Of the two American amateur heavyweights Davis watched, he was not particularly dazzled. “I wasn’t impressed at all. Not at all. I’m thinking, Wow. These are our heavyweights? We have these guys representing us?”
Davis says the boxing styles he saw lacked science. “It seems to be about who is in the best condition to throw the most punches. I don’t see thinking in there, jabbing, feinting, setting up an opponent, no real science, just a lot of punches.”

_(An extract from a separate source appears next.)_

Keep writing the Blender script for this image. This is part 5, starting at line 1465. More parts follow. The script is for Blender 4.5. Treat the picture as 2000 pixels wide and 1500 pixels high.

Amateur fights now are scored by having five judges push a button when they see a punch land. When all five push the button for the same punch, it scores as one point for the boxer who landed it. Back in Davis’s day, the international amateur boxing scene was dominated by Cuba, American and Russia. Now, Davis says, “it’s more conducive to Europeans winning.”
In the last Olympics, even a boxer from Thailand (Light welter Manus Boonjumnong) was able to win an Olympic gold medal. “When you’re seeing a country like Thailand winning an Olympic championship, something’s wrong.”
More exposure and publicity for the American amateur boxers would be a start, says Davis, about turning the dire situation around.
When I mention that the USA has one amateur world champ at 152 pounds named Demetrius Andrade from Providence, Rhode Island, last year, Davis had not heard of him.
Unfortunately, neither have most boxing fans.